Oil pressure drop in 89 bronco

Dispite having installed now two new oil pumps, and a new oil sending unit, the oil pressure drops completely off when the RPM falls below 1000. The pressure is fine for a while when engine is cold. please help!my mechanic is stumped.

I Remember That These Vehicles Have An Issue With Lubrication.

I’m not exactly sure what years and which engines are involved. I believe it involves sludge in the oil pan and oil pump pick-up. If I recall, the oil pan is not easily removed with the engine in the vehicle. I think I recall a mechanic cutting a hole in the oil pan, cleaning out sludge, etcetera, and then welding the pan back up. This is not what you’d call a factory autorized repair.

I either know what I’m talking about or my memory is playing tricks on me.

CSA

Since you have installed “two new oil pumps” I conclude you have cleaned the pan and sump pickup. I also conclude that pan removal is not so tough. Consider removing the pan again for bearing inspection.

You’re describing what happens when an engine has worn rod/crankshaft bearings.

Tester

Oops! Sorry! I Only Read Bronco, 89 And Oil Pressure Drop.

Now that I’ve had my morning coffee I see more information. It’s a good thing I put a disclaimer in there. I’d “Consider removing the pan again for bearing inspection.” I agree with Old School on this one.

I wonder though, if this was sludged up when the first pump was put on and damage/excessive bearing wear resulted prior to that.
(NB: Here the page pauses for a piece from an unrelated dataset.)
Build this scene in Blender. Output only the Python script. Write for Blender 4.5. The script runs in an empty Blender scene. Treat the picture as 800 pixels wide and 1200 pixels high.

See, I’m trying to gracefully recover, here.

CSA

The mileage on this “classic” is?? '89 Broncos is why they make 20-50 oil…

Oil pumps are the LAST thing to wear out, not the first thing…

They make 20w-50 motor oil so the engine wears out faster during cold starts.

Tester

Ehh - pardon me, Tester, but my not so old Morris Minor calls for 20w-50 motor oil from factory and I have no problems as to wear in the engines, the previous one lasted 235k miles of hard work (some will call it abuse). And it has just three main bearings. Now I wonder what to do ;).
Have a nice day
Klaus

Ditto.

thanks for the help- i will suggist sludge, oil pickup. My guy said that he was aware that rod/crankshaft bearings might be a problem with gm, but not ford- is that correct? is the temperature responsible for heating the sludge up and then plugging something? thanks for the help

Neither GM or Ford has a problem with crankshaft bearings.
Problems with bearings are caused by the owners of the vehicles; not the people who manufacture them.
Bearings fail due high mileage, lack of oil, failure to change the oil on a regular basis, gas or coolant diluted oil, etc.

Sludge buildup is caused by not changing the oil on a regular enough basis and your mechanic should not be stumped over this at all. It’s basic Mechanics 101.